D'après Sophia Russack, du CEPS, le groupe d'extrême droite savait pertinemment que sa motion était vouée à l'échec.
"Ils savaient que c'était la majorité qu'ils ne pouvaient pas atteindre, mais ce qui préoccupe le plus l'extrême droite, c'est de saper les institutions et de saper leur légitimité", affirme-t-elle.
D'autres batailles à venir pour Ursula von der Leyen
Au-delà des extrêmes, Ursula von der Leyen fait désormais aussi face à des critiques dans ses propres rangs.
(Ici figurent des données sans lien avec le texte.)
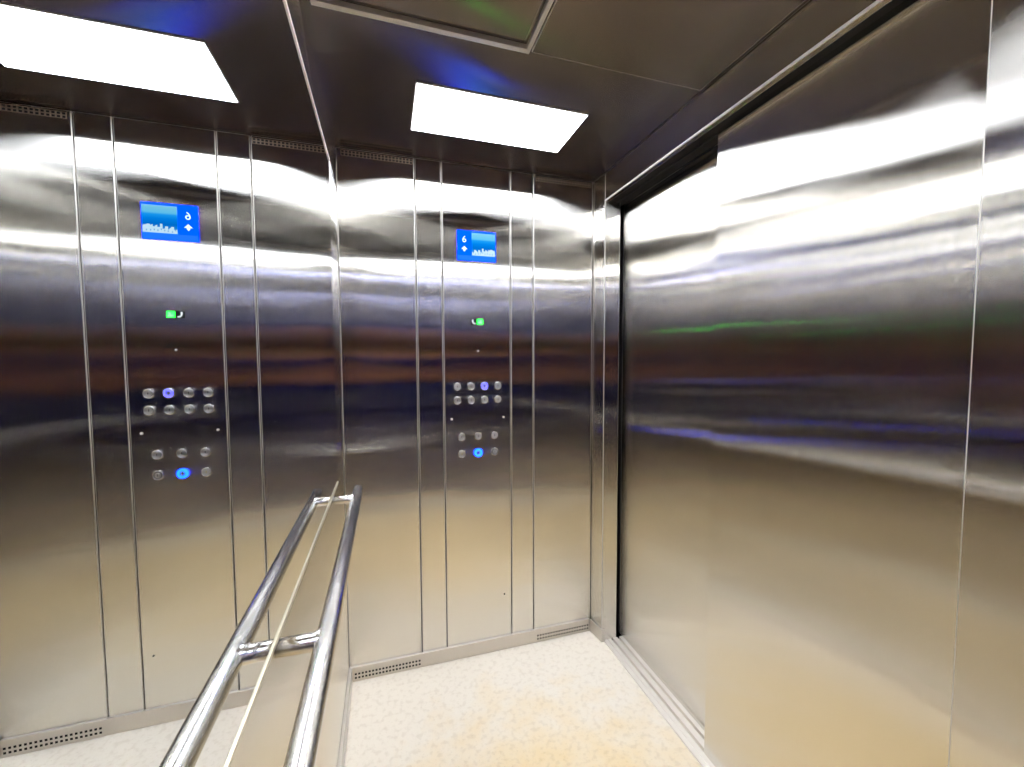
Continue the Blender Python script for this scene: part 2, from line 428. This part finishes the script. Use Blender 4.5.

La prochaine bataille majeure au Parlement devrait porter sur la proposition de la Commission pour le budget à long terme de l'UE pour 2028-2034 - un plan de 2 000 milliards d'euros connu dans le jargon bruxellois sous le nom de "cadre financier pluriannuel" (CFP).
Dans une démarche très controversée, l'exécutif européen a proposé en juillet de fusionner les fonds agricoles et régionaux en une seule réserve qui serait gérée par les gouvernements nationaux.
Depuis, les Etats membres ont critiqué les dispositions de cette proposition ambitieuse, et les eurodéputés se sont ouvertement opposés à cette décision.
"En ce moment, le débat au sein du PPE est très animé", a déclaré l'eurodéputé italien Salvador de Meo (PPE) lors d'un entretien avec Euronews à Strasbourg.
Un projet extrêmement polarisant
Le PPE craint que la fusion des deux fonds budgétaires les plus importants de l'UE en un seul ne conduise à une mauvaise utilisation de l'argent, à un sous-financement pour les entreprises et les citoyens qui dépendent de ces fonds, et à une diminution du rôle des régions.
"C'est une erreur de revenir sur [la politique agricole commune] qui a été un véritable outil d'intégration européenne, permettant à des millions d'agriculteurs de moderniser leurs entreprises et de jouer un rôle de premier plan dans la lutte contre le changement climatique", a déclaré Salvador de Meo.
Les chefs de groupe des commissions du Budget et de l'Agriculture au Parlement européen, ainsi que leurs homologues à la Commission - Piotr Serafin et Christophe Hansen, tous deux issus de la même famille politique - discutent actuellement de solutions potentielles qui devraient être annoncées dans les jours à venir.
Selon deux fonctionnaires du PPE consultés par Euronews, plusieurs scénarios sont sur la table : le retrait complet de la proposition de la Commission, des amendements introduits par les eurodéputés pour remodeler le plan actuel, ou un engagement de la Commission à réviser certains aspects à un stade ultérieur.
Ursula von der Leyen a peut-être survécu à deux motions de censure, mais ses batailles avec le Parlement sont loin d'être terminées : des négociations sur le prochain budget et les objectifs climatiques aux débats houleux sur les ambitions de l'Europe en matière de défense.